By 2020, TV’s share of ad spending will drop below one-third
March 8, 2016
Next year will mark a major milestone for ad spending, as total digital surpasses TV for the first time, according to eMarketer’s newest quarterly ad spending forecast. In 2017, TV ad spending will total $72.01 billion, or 35.8% of total media ad spending in the US. Meanwhile, total digital ad spending in 2017 will equal $77.37 billion, or 38.4% of total ad spending.
“We still expect positive growth for TV ad spend, driven by political advertising and the summer Olympics,” said eMarketer senior forecasting analyst Martín Utreras. “However, we see more ad dollars flowing to digital as a way of optimizing spending in what may be a challenging economic year.”

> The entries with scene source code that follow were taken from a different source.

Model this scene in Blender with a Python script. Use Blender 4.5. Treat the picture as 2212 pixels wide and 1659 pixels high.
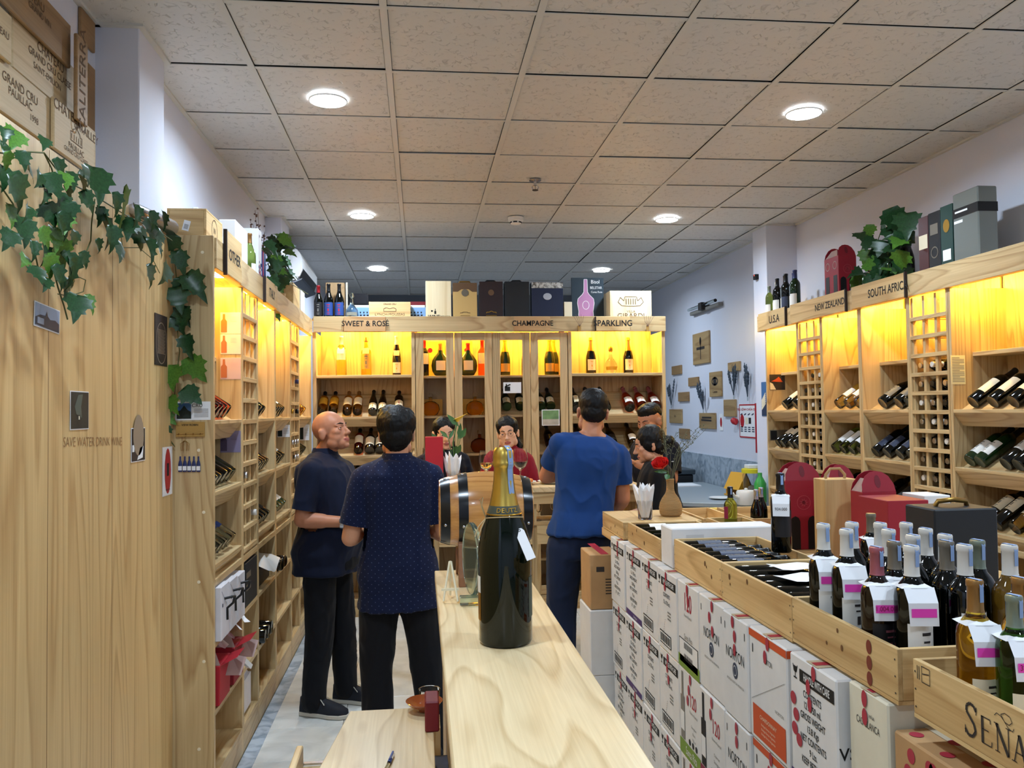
import bpy, bmesh, math, random
from mathutils import Vector as V, Matrix as M
from math import sin, cos, pi, radians as rad
random.seed(7)
for o in list(bpy.data.objects): bpy.data.objects.remove(o)
S = bpy.context.scene; C = S.collection

# ---------------------------------------------------------------- camera
EYE = 1.65
YAW, PITCH, ROLL, FPX = 0.1102, 0.0317, -0.0130, 1806.6
def cam_axes():
    f = V((sin(YAW)*cos(PITCH), cos(YAW)*cos(PITCH), sin(PITCH)))
    r = V((cos(YAW), -sin(YAW), 0)); u = r.cross(f)
    c, s = cos(ROLL), sin(ROLL)
    return c*r + s*u, -s*r + c*u, f
CR, CU, CF = cam_axes()
cam = bpy.data.cameras.new('camera'); cam.sensor_width = 36; cam.lens = FPX/2212*36
cam.clip_start = .05
camo = bpy.data.objects.new('camera', cam); C.objects.link(camo)
camo.matrix_world = M((( CR.x, CU.x, -CF.x, 0), (CR.y, CU.y, -CF.y, 0), (CR.z, CU.z, -CF.z, EYE), (0, 0, 0, 1)))
S.camera = camo
# ---------------------------------------------------------------- world, exposure
w = bpy.data.worlds.new('world'); S.world = w; w.use_nodes = True
w.node_tree.nodes['Background'].inputs[0].default_value = (.55, .62, .8, 1)
w.node_tree.nodes['Background'].inputs[1].default_value = .05
S.view_settings.view_transform = 'Standard'; S.view_settings.look = 'None'
S.view_settings.exposure = 0.0; S.view_settings.gamma = 1; S.view_settings.use_curve_mapping = False
LAMP_W = 24      # each ceiling downlight
WARM_W = 9.5     # each warm shelf spot
CZ = 3.1775      # ceiling height

# a point seen at photograph position (x, y), on the plane X=, Y= or Z= of the room
def at(x, y, X=None, Y=None, Z=None):
    d = CR*((x-1106)/FPX) + CU*((829.5-y)/FPX) + CF
    t = X/d.x if X is not None else Y/d.y if Y is not None else (Z-EYE)/d.z
    return V((0, 0, EYE)) + d*t

# ---------------------------------------------------------------- materials
MATS = {}
def nmat(name):
    m = bpy.data.materials.new(name); m.use_nodes = True
    return m, m.node_tree, m.node_tree.nodes['Principled BSDF']
def srgb(r, g, b):
    f = lambda c: (c/255/12.92) if c/255 <= .04045 else ((c/255+.055)/1.055)**2.4
    return (f(r), f(g), f(b), 1)
def mat(name, col=None, rough=.5, metal=0, trans=0, emit=None, es=0, ior=1.45, spec=.5, coat=0, var=0, sss=0, alpha=1):
    if name in MATS: return MATS[name]
    m, t, p = nmat(name)
    c = srgb(*col) if col else (.8, .8, .8, 1)
    p.inputs['Base Color'].default_value = c
    p.inputs['Roughness'].default_value = rough; p.inputs['Metallic'].default_value = metal
    p.inputs['Transmission Weight'].default_value = trans; p.inputs['IOR'].default_value = ior
    p.inputs['Specular IOR Level'].default_value = spec; p.inputs['Coat Weight'].default_value = coat
    if sss:
        p.inputs['Subsurface Weight'].default_value = sss; p.inputs['Subsurface Radius'].default_value = (.012, .005, .003)
    if emit: p.inputs['Emission Color'].default_value = (*emit, 1); p.inputs['Emission Strength'].default_value = es
    if var:   # mottled colour: a fine noise on the value
        tc = t.nodes.new('ShaderNodeTexCoord'); n = t.nodes.new('ShaderNodeTexNoise'); n.inputs['Scale'].default_value = 14; n.inputs['Detail'].default_value = 6
        h = t.nodes.new('ShaderNodeHueSaturation'); h.inputs['Color'].default_value = c
        mp = t.nodes.new('ShaderNodeMapRange'); mp.inputs[1].default_value = .3; mp.inputs[2].default_value = .7
        mp.inputs[3].default_value = 1-var; mp.inputs[4].default_value = 1+var
        t.links.new(tc.outputs['Object'], n.inputs['Vector']); t.links.new(n.outputs[0], mp.inputs[0])
        t.links.new(mp.outputs[0], h.inputs['Value']); t.links.new(h.outputs[0], p.inputs['Base Color'])
    MATS[name] = m; return m
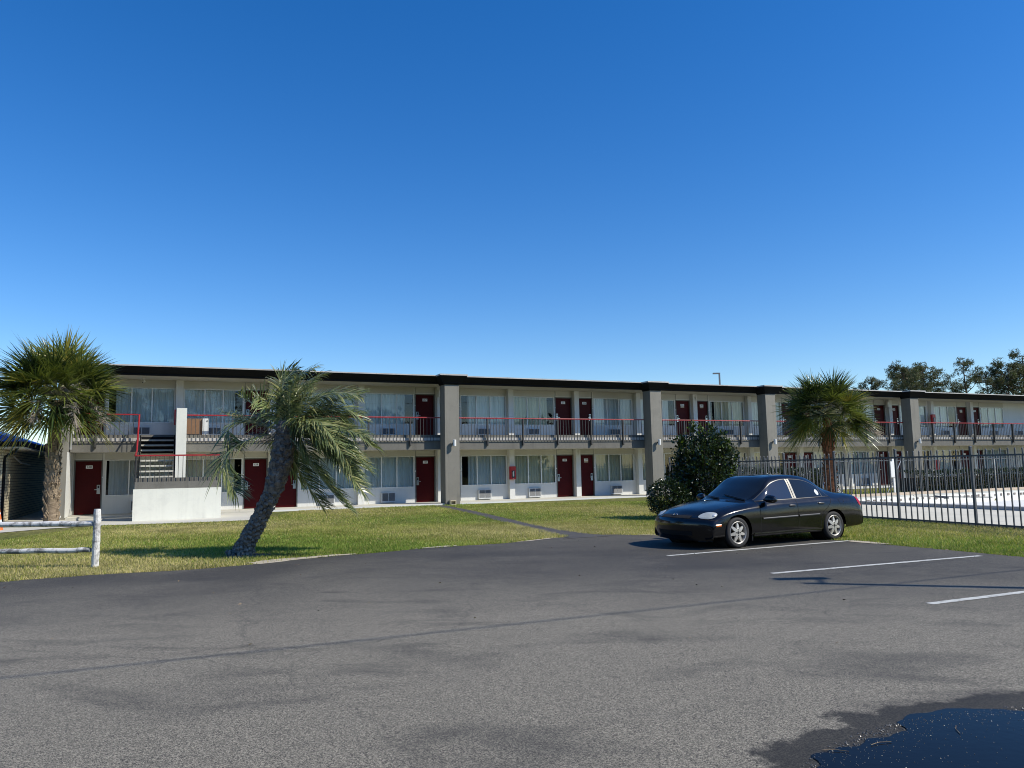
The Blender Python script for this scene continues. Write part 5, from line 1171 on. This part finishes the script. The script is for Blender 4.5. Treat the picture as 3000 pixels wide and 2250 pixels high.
# wheels
def wheel(x, sgn, first=[None]):
    w_ = bpy.data.objects.new('wheel', None); COL.objects.link(w_); w_.parent = car; w_.location = (x, sgn*.79,   .298)
    if first[0] is None:
        mb = MB(); mb.lathe([(.205, -.085), (.25, -.098), (.284, -.085), (.296, -.055), (.298, 0), (.296, .055), (.284, .085), (.25, .098), (.205, .085)], 44, 1, closed=False); ty = mb.build('tyre', M['tyre'], w_, smooth=True)
        mb = MB(); mb.lathe([(.208, .080), (.213, .090), (.206, .096), (.196, .088), (.188, .050), (.186, -.08)], 44, 1)
        for k in range(7):
            th = math.pi/2+2*math.pi*k/7; c, s = math.cos(th), math.sin(th); rr_ = [(.02, .058, .088), (.07, .050, .090), (.115, .030, .086), (.150, .022, .080), (.196, .012, .070)]; L_, R_, Lb, Rb = [], [], [], []
            rr_ = [(.03, .034, .088), (.075, .030, .090), (.11, .032, .086), (.15, .024, .080), (.197, .010, .072)]
            for r, hw, y in rr_:
                L_.append((r*c-hw*s, y, r*s+hw*c)); R_.append((r*c+hw*s, y, r*s-hw*c)); Lb.append((r*c-hw*.9*s, y-.04, r*s+hw*.9*c)); Rb.append((r*c+hw*.9*s, y-.04, r*s-hw*.9*c))
            for i in range(4):
                mb.quad(L_[i], L_[i+1], R_[i+1], R_[i]); mb.quad(L_[i], Lb[i], Lb[i+1], L_[i+1]); mb.quad(R_[i], R_[i+1], Rb[i+1], Rb[i])
        mb.lathe([(0, .092), (.075, .092), (.082, .086), (.082, .05)], 24, 1)
        rm = mb.build('rim', M['rim'], w_, smooth=False)
        mb = MB(); mb.lathe([(0, .028), (.187, .028)], 32, 1); mb.lathe([(0, .098), (.024, .098), (.028, .0925)], 16, 1)
        for k in range(4):
            th = math.pi/2*k; mb.lathe([(0, .0955), (.011, .0955), (.013, .0925)], 10, 1, (.052*math.cos(th), 0, .052*math.sin(th)))
        hb = mb.build('hub', M['black'], w_)
        first[0] = (ty, rm, hb)
    else:
        for p in first[0]:
            q = p.copy(); COL.objects.link(q); q.parent = w_
    if sgn < 0: w_.rotation_euler = (0, 0, math.pi)
    return w_
for x in (.92, 3.62):
    for sgn in (-1, 1): wheel(x, sgn)
# mirrors, handles, wipers, badge, sticker, mud flaps
for sgn in (-1, 1):
    mb = MB(); n = 10; rings = []
    for i in range(n+1):
        f = i/n; y = sgn*(.86+.265*f); e = math.sin(math.pi*min(1, .16+.84*(1-abs(2*f-1.0)**2.6)))*1 if False else (1-abs(2*f-1)**3)**.5
        rings.append([(1.70+.02*f+.085*e*math.cos(t)*1.0, y, .985-.01*f+.085*e*math.sin(t)) for t in np.linspace(0, 2*math.pi, 17)[:-1]])
    for r0, r1 in zip(rings[:-1], rings[1:]):
        for k in range(16): mb.quad(r0[k], r0[(k+1) % 16], r1[(k+1) % 16], r1[k])
    o = mb.build('wing_mirror', M['car_black'], car, smooth=True)
    mb = MB(); mb.box(1.66, 1.76, min(sgn*.83, sgn*.90), max(sgn*.83, sgn*.90), .945, 1.0); bev(mb.build('stalk', M['black'], o), .015)
    for x, z in ((2.40, .80), (3.24, .818)):
        y0 = side_y(x, z); mb = MB(); rings = []
        for i in range(9):
            f = i/8; e = (1-abs(2*f-1)**2.5)**.5+.02; rings.append([(x-.10+.20*f, sgn*(y0+.006+.022*e*max(0, math.cos(t)) if math.cos(t) > 0 else y0-.004), z+.030*e*math.sin(t)) for t in np.linspace(-math.pi, math.pi, 15)[:-1]])
        for r0, r1 in zip(rings[:-1], rings[1:]):
            for k in range(14): mb.quad(r0[k], r0[(k+1) % 14], r1[(k+1) % 14], r1[k])
        mb.build('door_handle', M['car_mould'], car, smooth=True)
    mb = MB(); mb.box(1.295, 1.31, min(sgn*.68, sgn*.865), max(sgn*.68, sgn*.865), .12, .30); mb.build('mud_flap', M['black'], car)
for y0, y1 in ((-.60, -.02), (.05, .62)):
    A_ = surf([7.02], [0])[0, 0]; mb = MB(); pts = []
    for k in range(6):
        y = y0+(y1-y0)*k/5; vv = abs(y)/.35 if abs(y) < .35 else 1+(abs(y)-.35)/.3; q = surf([7.10+.30*(k/5)*.9], [math.copysign(vv, y)])[0, 0]; pts.append((q[0], q[1], q[2]+.022))
    mb.tube(pts, .010, 6); mb.build('wiper', M['black'], car)
q = surf([2.87], [0])[0, 0]; mb = MB(); ring = [(q[0]-.022+.0*math.cos(t), .062*math.cos(t), q[2]+.0+.032*math.sin(t)) for t in np.linspace(0, 2*math.pi, 25)]
mb.tube(ring, .006, 6, cap=False); mb.tube([(q[0]-.022, .038, q[2]-.026), (q[0]-.022, .012, q[2]+.028)], .006, 6); mb.tube([(q[0]-.022, -.012, q[2]-.028), (q[0]-.022, -.038, q[2]+.026)], .006, 6); mb.tube([(q[0]-.022, .022, q[2]+.004), (q[0]-.022, -.022, q[2]-.004)], .006, 6)
mb.build('badge', M['steel'], car)
x, z = 3.27, 1.07; y0 = side_y(x, z)
for sgn in (-1,):
    mb = MB(); c = (x, sgn*(y0+.0065), z)
    ring = [(x+.052*math.cos(t), sgn*(side_y(x+.052*math.cos(t), z+.052*math.sin(t))+.0065), z+.052*math.sin(t)) for t in np.linspace(0, 2*math.pi, 25)[:-1]]
    for k in range(24): mb.quad(c, ring[k], ring[(k+1) % 24])
    mb.build('sticker', M['sticker'], rw_[0])
# settle the body heights on the measured silhouette
def zmap(z): return z if z < .6 else (.6+(z-.6)*.79 if z < 1.0 else .916+(z-1.0)*1.118)
for ch in car.children_recursive:
    if ch.type == 'MESH' and ch.parent.name.split('.')[0] != 'wheel' and not ch.get('zm'):
        for vv in ch.data.vertices: vv.co.z = zmap(vv.co.z)
        ch.data.update()
# ================================================================== GRASS
def grass(name, n, xr, yr, label, hmin, hmax, keep):
    x = RNG.uniform(*xr, n); y = RNG.uniform(*yr, n); k = keep(x, y); x, y = x[k], y[k]; n = len(x); z = gz(x, y)
    h = RNG.uniform(hmin, hmax, n); a = RNG.uniform(0, 2*np.pi, n); l = RNG.normal(0, .45, (n, 2))*h[:, None]; wv = RNG.uniform(.004, .009, n)*(1+.04*(y-12))
    p = np.stack([x, y, z-.005], -1); s = np.stack([np.cos(a)*wv, np.sin(a)*wv, np.zeros(n)], -1); tip = np.stack([x+l[:, 0], y+l[:, 1], z+h], -1)
    V_ = np.stack([p-s, p+s, tip], 1).reshape(-1, 3); F_ = np.arange(3*n).reshape(n, 3)
    f = np.sin(x*.55+1.3*np.sin(y*.4))+np.sin(y*.7+x*.21)+RNG.normal(0, 1.2, n); mi = np.where(f > .95, 2, np.where(f > -.7, 1, 0))
    return tag(npmesh(name, V_, F_, [M['blade_green'], M['blade_olive'], M['blade_straw']], mi), label, 'grass', kind='stuff')
from bisect import bisect
ex = np.array([p[0] for p in edge_s]); ey = np.array([p[1] for p in edge_s]); osx = np.argsort(ex); exs, eys = ex[osx], ey[osx]
pcx = np.array(pc_)
def on_lawn(x, y):
    e = np.interp(x, exs, eys); k = y > e+RNG.uniform(-.07, .06, len(x))
    yc = np.interp(y, pcx[:, 1], pcx[:, 0]); k &= ~((np.abs(x-yc) < .21+.28*np.clip((20-y)/2.5, 0, 1)+RNG.uniform(-.07, .07, len(x))) & (y > 17.8) & (y < 33.4))
    s = .909*x+.4168*y; d = -.4168*x+.909*y; k &= d < 31.9; k &= ~((s > 18.2) & (d < 25.45)) 
    wkx = np.array([p[0] for p in wk[:7]]); wky = np.array([p[1] for p in wk[:7]]); k &= ~((x < -8.6) & (y > np.interp(x, wkx, wky)-.03)); k &= ~((s < 3.9) & (d > 28.45))
    for cx, cy, rx, ry, ro in BLOBS:
        u_ = (x-cx)*math.cos(ro)+(y-cy)*math.sin(ro); w_ = -(x-cx)*math.sin(ro)+(y-cy)*math.cos(ro); k &= ~(((u_/rx)**2+(w_/ry)**2 < .9) & (RNG.random(len(x)) < .88))
    return k
grass('grass', 420000, (-13, 14), (9, 23), 'short mown grass of the near lawn', .025, .065, on_lawn)
grass('grass', 150000, (-13, 12), (20, 34), 'short mown grass of the far lawn', .03, .06, on_lawn)
grass('grass', 30000, (10, 24), (28, 42), 'grass strip between pool fence and motel', .04, .08, lambda x, y: ((-.4168*x+.909*y) > 25.7) & ((-.4168*x+.909*y) < 31.8) & ((.909*x+.4168*y) > 18))
edge_k = lambda x, y: on_lawn(x, y) & (y < np.interp(x, exs, eys)+.28)
grass('grass', 160000, (-13, 12), (8, 19.5), 'rough grass fringe along the asphalt edge', .03, .09, edge_k)

# dry leaves and grit scattered on the lot
n = 260; x = RNG.uniform(-8, 8.5, n); y = RNG.uniform(5, 18, n); k = y < np.interp(x, exs, eys)-.05; k &= RNG.random(n) < .25+.75*np.exp(-(np.interp(x, exs, eys)-y)/2.0); x, y = x[k], y[k]; n = len(x)
v, f = leaf_quads(np.stack([x, y, np.full(n, .014)], -1), .045, .3, 0); v[:, 2] = np.clip(v[:, 2], .010, .03)
tag(npmesh('leaf_litter', v, f, [M['boot'], M['bark'], M['pine_brown']], RNG.integers(0, 3, n)), 'dry leaves scattered on the asphalt', 'leaves', kind='stuff')
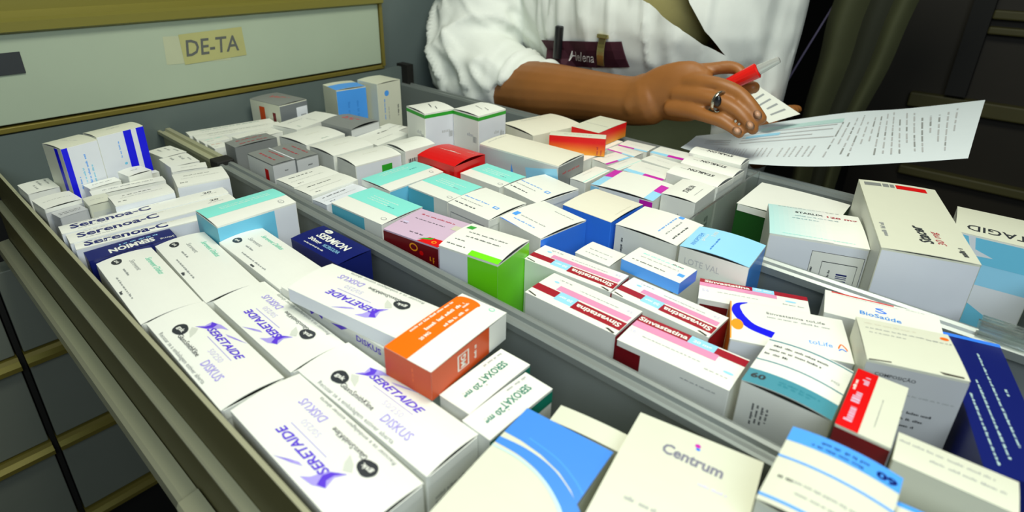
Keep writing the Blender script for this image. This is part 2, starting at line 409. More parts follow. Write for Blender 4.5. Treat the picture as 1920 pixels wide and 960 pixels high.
# taped handwritten label and the black label at the left
M_tape = mat('yellow_tape', (.42,.42,.17), .45, 0, .1, 30); M_oldt = mat('clear_tape', (.46,.50,.33), .4, 0, .05, 30)
def on_front(mb_, y, z, w_, h_, rot, m, lift):
    c, q = math.cos(rot), math.sin(rot)
    mb_.add([P(-76+lift, y+a_*c-b_*q, z+a_*q+b_*c) for a_, b_ in ((-w_/2,-h_/2),(w_/2,-h_/2),(w_/2,h_/2),(-w_/2,h_/2))], [(0,1,2,3)], m)
mb = MB(); on_front(mb, 29.6, 8.9, 7.5, 3.2, -.05, M_oldt, .02); on_front(mb, 31.5, 9.1, 7.6, 3.5, .03, M_tape, .05)
vs, fs, W, H = text_mesh('DE-TA', .012, .15)
mb.add([P(-75.93, 31.3+p.x*6.4/W, 9.1+p.y*1.9/H) for p in vs], fs, mat('pencil_ink', (.10,.11,.10), .6))
inparent(mb.build('taped_label'), dr)
mb = MB(); cbox(mb, -76, 8.5, 8.5, -75.85, 12.6, 10.6, cmat('ink')); inparent(mb.build('black_label'), dr)
# lower drawer fronts, closed
k = 0
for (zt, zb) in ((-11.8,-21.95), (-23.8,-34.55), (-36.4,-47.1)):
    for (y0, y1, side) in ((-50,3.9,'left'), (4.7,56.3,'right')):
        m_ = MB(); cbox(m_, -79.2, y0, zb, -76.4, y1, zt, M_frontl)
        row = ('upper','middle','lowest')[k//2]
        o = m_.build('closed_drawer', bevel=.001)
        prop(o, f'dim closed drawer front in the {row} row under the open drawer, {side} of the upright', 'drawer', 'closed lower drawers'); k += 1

# ------------------------------------------------------------------ the open drawer
dw = empty('open_drawer', P(-30, 30, -9)); prop(dw, 'long open metal drawer with lengthwise dividers, full of medicine boxes', 'drawer')
XF = 22
mb = MB(); cbox(mb, -76.4, 7.5, -9.35, XF, 60.2, -9.05, M_inner); inparent(mb.build('bottom_panel'), dw)
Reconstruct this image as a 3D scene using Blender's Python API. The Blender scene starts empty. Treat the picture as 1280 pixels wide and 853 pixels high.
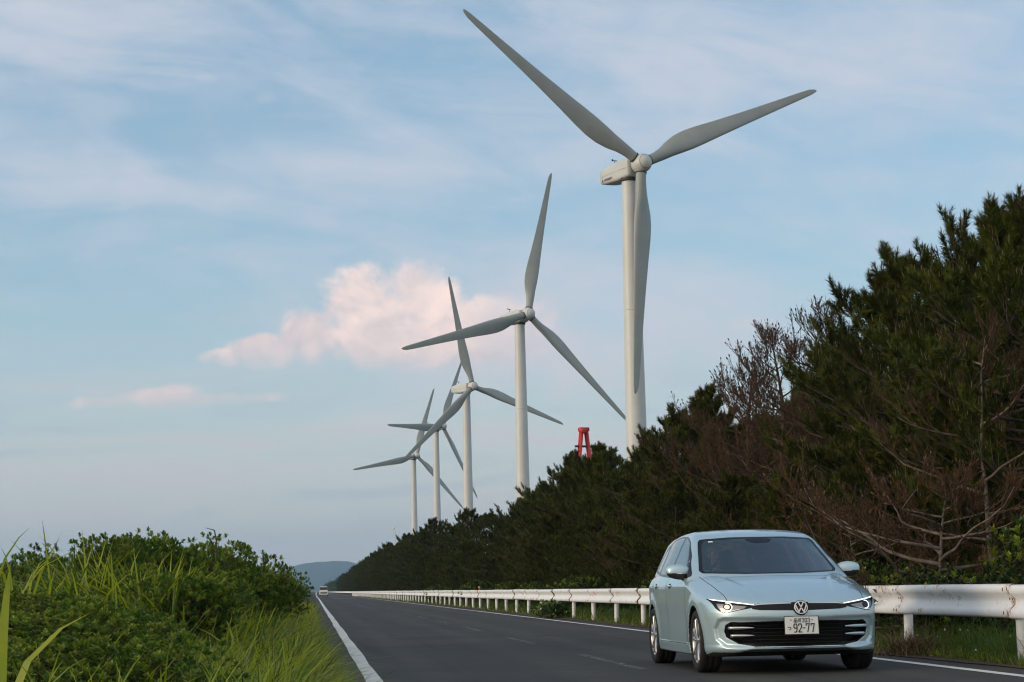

Meanwhile, eMarketer has increased its projections for digital ad spending since the Q3 forecast. Total digital ad spending will increase 15.4% this year, to $68.82 billion. Not surprisingly, mobile continues to drive growth within overall digital ad spending. Mobile ad spending in the US will grow 38.0% this year to equal $43.60 billion. That means mobile represents 63.4% of total digital ad spending in the US this year.
“As consumers continue to increase engagement with mobile devices for daily activities and content consumption, marketers will further integrate all marketing activities—including advertising—to the mobile category,” said Utreras.